[Task instructions]
Print all the data, keeping every line exactly as it is.

[Data segment]
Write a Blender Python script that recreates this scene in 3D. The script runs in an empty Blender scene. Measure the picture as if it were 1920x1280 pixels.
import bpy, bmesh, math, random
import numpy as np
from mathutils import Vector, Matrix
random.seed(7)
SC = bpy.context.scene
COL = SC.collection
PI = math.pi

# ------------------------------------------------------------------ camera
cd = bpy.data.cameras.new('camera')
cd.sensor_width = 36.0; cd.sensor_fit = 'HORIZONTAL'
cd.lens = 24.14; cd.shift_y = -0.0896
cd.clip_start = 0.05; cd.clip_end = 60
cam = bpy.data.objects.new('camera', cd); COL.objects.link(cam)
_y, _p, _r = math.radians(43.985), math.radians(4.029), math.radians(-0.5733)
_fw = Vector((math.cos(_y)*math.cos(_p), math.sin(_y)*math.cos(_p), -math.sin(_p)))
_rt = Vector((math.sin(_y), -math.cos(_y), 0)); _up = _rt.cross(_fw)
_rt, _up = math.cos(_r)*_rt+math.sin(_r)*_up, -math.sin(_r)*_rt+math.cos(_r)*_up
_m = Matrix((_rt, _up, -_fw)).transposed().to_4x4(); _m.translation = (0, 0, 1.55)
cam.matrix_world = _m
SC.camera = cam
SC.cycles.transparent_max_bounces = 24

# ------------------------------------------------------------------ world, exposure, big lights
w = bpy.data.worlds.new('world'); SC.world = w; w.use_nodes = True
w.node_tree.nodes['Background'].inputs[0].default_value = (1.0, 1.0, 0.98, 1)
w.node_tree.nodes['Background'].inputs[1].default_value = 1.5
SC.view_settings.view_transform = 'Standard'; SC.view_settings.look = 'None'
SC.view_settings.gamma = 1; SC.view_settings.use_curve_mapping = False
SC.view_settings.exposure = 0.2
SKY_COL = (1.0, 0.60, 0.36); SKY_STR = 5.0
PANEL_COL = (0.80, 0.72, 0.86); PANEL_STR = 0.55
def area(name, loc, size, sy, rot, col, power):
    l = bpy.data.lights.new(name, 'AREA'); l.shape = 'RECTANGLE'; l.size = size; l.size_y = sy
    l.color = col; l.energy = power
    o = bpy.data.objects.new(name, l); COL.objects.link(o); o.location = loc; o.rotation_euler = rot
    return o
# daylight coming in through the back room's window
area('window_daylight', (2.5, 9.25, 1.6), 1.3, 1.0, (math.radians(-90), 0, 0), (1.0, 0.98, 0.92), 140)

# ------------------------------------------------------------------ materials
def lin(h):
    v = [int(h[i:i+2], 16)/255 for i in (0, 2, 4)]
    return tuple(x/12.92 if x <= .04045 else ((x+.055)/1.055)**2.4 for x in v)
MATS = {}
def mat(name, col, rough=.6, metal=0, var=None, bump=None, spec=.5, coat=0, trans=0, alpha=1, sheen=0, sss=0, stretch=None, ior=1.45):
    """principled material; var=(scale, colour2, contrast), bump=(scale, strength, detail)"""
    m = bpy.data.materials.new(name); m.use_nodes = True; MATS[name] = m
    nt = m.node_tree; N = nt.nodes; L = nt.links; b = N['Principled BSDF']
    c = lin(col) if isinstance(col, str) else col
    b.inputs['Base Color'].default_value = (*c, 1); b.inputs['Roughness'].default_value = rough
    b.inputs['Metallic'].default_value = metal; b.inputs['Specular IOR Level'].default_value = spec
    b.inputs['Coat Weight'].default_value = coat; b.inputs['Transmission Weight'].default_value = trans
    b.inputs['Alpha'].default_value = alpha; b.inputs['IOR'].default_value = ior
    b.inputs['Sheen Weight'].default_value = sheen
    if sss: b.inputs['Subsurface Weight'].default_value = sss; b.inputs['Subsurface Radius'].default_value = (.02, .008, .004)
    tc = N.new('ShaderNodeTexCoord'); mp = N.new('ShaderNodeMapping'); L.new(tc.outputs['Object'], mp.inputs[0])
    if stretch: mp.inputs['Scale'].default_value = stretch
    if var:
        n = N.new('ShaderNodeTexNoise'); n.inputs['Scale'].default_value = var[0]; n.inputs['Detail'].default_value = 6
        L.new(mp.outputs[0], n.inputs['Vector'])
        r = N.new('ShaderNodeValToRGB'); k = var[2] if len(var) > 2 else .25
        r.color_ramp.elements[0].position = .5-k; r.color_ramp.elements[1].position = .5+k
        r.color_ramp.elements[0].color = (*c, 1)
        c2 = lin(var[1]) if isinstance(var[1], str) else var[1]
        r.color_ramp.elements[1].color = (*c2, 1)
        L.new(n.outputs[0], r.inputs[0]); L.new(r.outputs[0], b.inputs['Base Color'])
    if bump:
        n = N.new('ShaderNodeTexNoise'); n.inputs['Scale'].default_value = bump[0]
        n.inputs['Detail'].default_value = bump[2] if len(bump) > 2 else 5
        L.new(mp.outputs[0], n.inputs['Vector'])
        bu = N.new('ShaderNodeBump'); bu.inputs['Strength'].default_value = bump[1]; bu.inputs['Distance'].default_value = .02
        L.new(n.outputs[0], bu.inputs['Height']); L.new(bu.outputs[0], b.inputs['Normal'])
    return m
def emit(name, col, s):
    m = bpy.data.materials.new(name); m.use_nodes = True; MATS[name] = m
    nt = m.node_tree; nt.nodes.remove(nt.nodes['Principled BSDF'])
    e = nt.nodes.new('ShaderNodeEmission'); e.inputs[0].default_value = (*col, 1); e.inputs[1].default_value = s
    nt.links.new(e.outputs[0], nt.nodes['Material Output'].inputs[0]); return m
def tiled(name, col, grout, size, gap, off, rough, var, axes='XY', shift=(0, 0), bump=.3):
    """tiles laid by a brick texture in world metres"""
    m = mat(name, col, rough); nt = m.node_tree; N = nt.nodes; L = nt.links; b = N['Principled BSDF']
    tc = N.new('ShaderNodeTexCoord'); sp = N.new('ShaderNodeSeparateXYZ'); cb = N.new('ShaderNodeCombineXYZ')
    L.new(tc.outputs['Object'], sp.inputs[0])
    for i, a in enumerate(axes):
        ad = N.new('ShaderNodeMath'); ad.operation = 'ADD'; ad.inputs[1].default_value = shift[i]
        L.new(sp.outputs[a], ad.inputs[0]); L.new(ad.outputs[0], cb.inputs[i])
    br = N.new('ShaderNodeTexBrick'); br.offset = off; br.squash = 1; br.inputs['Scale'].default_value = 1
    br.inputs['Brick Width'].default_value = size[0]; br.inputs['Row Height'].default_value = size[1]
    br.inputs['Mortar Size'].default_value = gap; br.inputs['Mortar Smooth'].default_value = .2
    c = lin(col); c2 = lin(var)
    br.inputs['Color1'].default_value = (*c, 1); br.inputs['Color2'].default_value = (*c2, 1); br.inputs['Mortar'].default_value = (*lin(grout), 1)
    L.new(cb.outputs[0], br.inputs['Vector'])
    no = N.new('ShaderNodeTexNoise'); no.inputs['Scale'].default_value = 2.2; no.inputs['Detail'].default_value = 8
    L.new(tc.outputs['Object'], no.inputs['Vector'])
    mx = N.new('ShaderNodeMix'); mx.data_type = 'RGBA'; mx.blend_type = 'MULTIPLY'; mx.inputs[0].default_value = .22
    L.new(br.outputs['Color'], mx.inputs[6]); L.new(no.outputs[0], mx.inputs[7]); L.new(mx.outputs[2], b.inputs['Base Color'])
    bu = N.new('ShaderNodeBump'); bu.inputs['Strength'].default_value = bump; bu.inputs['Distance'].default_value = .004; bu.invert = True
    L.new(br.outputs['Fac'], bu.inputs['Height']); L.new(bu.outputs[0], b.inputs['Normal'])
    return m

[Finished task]
Write a Blender Python script that recreates this scene in 3D. The script runs in an empty Blender scene. Measure the picture as if it were 1920x1280 pixels.
import bpy, bmesh, math, random
import numpy as np
from mathutils import Vector, Matrix
random.seed(7)
SC = bpy.context.scene
COL = SC.collection
PI = math.pi

# ------------------------------------------------------------------ camera
cd = bpy.data.cameras.new('camera')
cd.sensor_width = 36.0; cd.sensor_fit = 'HORIZONTAL'
cd.lens = 24.14; cd.shift_y = -0.0896
cd.clip_start = 0.05; cd.clip_end = 60
cam = bpy.data.objects.new('camera', cd); COL.objects.link(cam)
_y, _p, _r = math.radians(43.985), math.radians(4.029), math.radians(-0.5733)
_fw = Vector((math.cos(_y)*math.cos(_p), math.sin(_y)*math.cos(_p), -math.sin(_p)))
_rt = Vector((math.sin(_y), -math.cos(_y), 0)); _up = _rt.cross(_fw)
_rt, _up = math.cos(_r)*_rt+math.sin(_r)*_up, -math.sin(_r)*_rt+math.cos(_r)*_up
_m = Matrix((_rt, _up, -_fw)).transposed().to_4x4(); _m.translation = (0, 0, 1.55)
cam.matrix_world = _m
SC.camera = cam
SC.cycles.transparent_max_bounces = 24

# ------------------------------------------------------------------ world, exposure, big lights
w = bpy.data.worlds.new('world'); SC.world = w; w.use_nodes = True
w.node_tree.nodes['Background'].inputs[0].default_value = (1.0, 1.0, 0.98, 1)
w.node_tree.nodes['Background'].inputs[1].default_value = 1.5
SC.view_settings.view_transform = 'Standard'; SC.view_settings.look = 'None'
SC.view_settings.gamma = 1; SC.view_settings.use_curve_mapping = False
SC.view_settings.exposure = 0.2
SKY_COL = (1.0, 0.60, 0.36); SKY_STR = 5.0
PANEL_COL = (0.80, 0.72, 0.86); PANEL_STR = 0.55
def area(name, loc, size, sy, rot, col, power):
    l = bpy.data.lights.new(name, 'AREA'); l.shape = 'RECTANGLE'; l.size = size; l.size_y = sy
    l.color = col; l.energy = power
    o = bpy.data.objects.new(name, l); COL.objects.link(o); o.location = loc; o.rotation_euler = rot
    return o
# daylight coming in through the back room's window
area('window_daylight', (2.5, 9.25, 1.6), 1.3, 1.0, (math.radians(-90), 0, 0), (1.0, 0.98, 0.92), 140)

# ------------------------------------------------------------------ materials
def lin(h):
    v = [int(h[i:i+2], 16)/255 for i in (0, 2, 4)]
    return tuple(x/12.92 if x <= .04045 else ((x+.055)/1.055)**2.4 for x in v)
MATS = {}
def mat(name, col, rough=.6, metal=0, var=None, bump=None, spec=.5, coat=0, trans=0, alpha=1, sheen=0, sss=0, stretch=None, ior=1.45):
    """principled material; var=(scale, colour2, contrast), bump=(scale, strength, detail)"""
    m = bpy.data.materials.new(name); m.use_nodes = True; MATS[name] = m
    nt = m.node_tree; N = nt.nodes; L = nt.links; b = N['Principled BSDF']
    c = lin(col) if isinstance(col, str) else col
    b.inputs['Base Color'].default_value = (*c, 1); b.inputs['Roughness'].default_value = rough
    b.inputs['Metallic'].default_value = metal; b.inputs['Specular IOR Level'].default_value = spec
    b.inputs['Coat Weight'].default_value = coat; b.inputs['Transmission Weight'].default_value = trans
    b.inputs['Alpha'].default_value = alpha; b.inputs['IOR'].default_value = ior
    b.inputs['Sheen Weight'].default_value = sheen
    if sss: b.inputs['Subsurface Weight'].default_value = sss; b.inputs['Subsurface Radius'].default_value = (.02, .008, .004)
    tc = N.new('ShaderNodeTexCoord'); mp = N.new('ShaderNodeMapping'); L.new(tc.outputs['Object'], mp.inputs[0])
    if stretch: mp.inputs['Scale'].default_value = stretch
    if var:
        n = N.new('ShaderNodeTexNoise'); n.inputs['Scale'].default_value = var[0]; n.inputs['Detail'].default_value = 6
        L.new(mp.outputs[0], n.inputs['Vector'])
        r = N.new('ShaderNodeValToRGB'); k = var[2] if len(var) > 2 else .25
        r.color_ramp.elements[0].position = .5-k; r.color_ramp.elements[1].position = .5+k
        r.color_ramp.elements[0].color = (*c, 1)
        c2 = lin(var[1]) if isinstance(var[1], str) else var[1]
        r.color_ramp.elements[1].color = (*c2, 1)
        L.new(n.outputs[0], r.inputs[0]); L.new(r.outputs[0], b.inputs['Base Color'])
    if bump:
        n = N.new('ShaderNodeTexNoise'); n.inputs['Scale'].default_value = bump[0]
        n.inputs['Detail'].default_value = bump[2] if len(bump) > 2 else 5
        L.new(mp.outputs[0], n.inputs['Vector'])
        bu = N.new('ShaderNodeBump'); bu.inputs['Strength'].default_value = bump[1]; bu.inputs['Distance'].default_value = .02
        L.new(n.outputs[0], bu.inputs['Height']); L.new(bu.outputs[0], b.inputs['Normal'])
    return m
def emit(name, col, s):
    m = bpy.data.materials.new(name); m.use_nodes = True; MATS[name] = m
    nt = m.node_tree; nt.nodes.remove(nt.nodes['Principled BSDF'])
    e = nt.nodes.new('ShaderNodeEmission'); e.inputs[0].default_value = (*col, 1); e.inputs[1].default_value = s
    nt.links.new(e.outputs[0], nt.nodes['Material Output'].inputs[0]); return m
def tiled(name, col, grout, size, gap, off, rough, var, axes='XY', shift=(0, 0), bump=.3):
    """tiles laid by a brick texture in world metres"""
    m = mat(name, col, rough); nt = m.node_tree; N = nt.nodes; L = nt.links; b = N['Principled BSDF']
    tc = N.new('ShaderNodeTexCoord'); sp = N.new('ShaderNodeSeparateXYZ'); cb = N.new('ShaderNodeCombineXYZ')
    L.new(tc.outputs['Object'], sp.inputs[0])
    for i, a in enumerate(axes):
        ad = N.new('ShaderNodeMath'); ad.operation = 'ADD'; ad.inputs[1].default_value = shift[i]
        L.new(sp.outputs[a], ad.inputs[0]); L.new(ad.outputs[0], cb.inputs[i])
    br = N.new('ShaderNodeTexBrick'); br.offset = off; br.squash = 1; br.inputs['Scale'].default_value = 1
    br.inputs['Brick Width'].default_value = size[0]; br.inputs['Row Height'].default_value = size[1]
    br.inputs['Mortar Size'].default_value = gap; br.inputs['Mortar Smooth'].default_value = .2
    c = lin(col); c2 = lin(var)
    br.inputs['Color1'].default_value = (*c, 1); br.inputs['Color2'].default_value = (*c2, 1); br.inputs['Mortar'].default_value = (*lin(grout), 1)
    L.new(cb.outputs[0], br.inputs['Vector'])
    no = N.new('ShaderNodeTexNoise'); no.inputs['Scale'].default_value = 2.2; no.inputs['Detail'].default_value = 8
    L.new(tc.outputs['Object'], no.inputs['Vector'])
    mx = N.new('ShaderNodeMix'); mx.data_type = 'RGBA'; mx.blend_type = 'MULTIPLY'; mx.inputs[0].default_value = .22
    L.new(br.outputs['Color'], mx.inputs[6]); L.new(no.outputs[0], mx.inputs[7]); L.new(mx.outputs[2], b.inputs['Base Color'])
    bu = N.new('ShaderNodeBump'); bu.inputs['Strength'].default_value = bump; bu.inputs['Distance'].default_value = .004; bu.invert = True
    L.new(br.outputs['Fac'], bu.inputs['Height']); L.new(bu.outputs[0], b.inputs['Normal'])
    return m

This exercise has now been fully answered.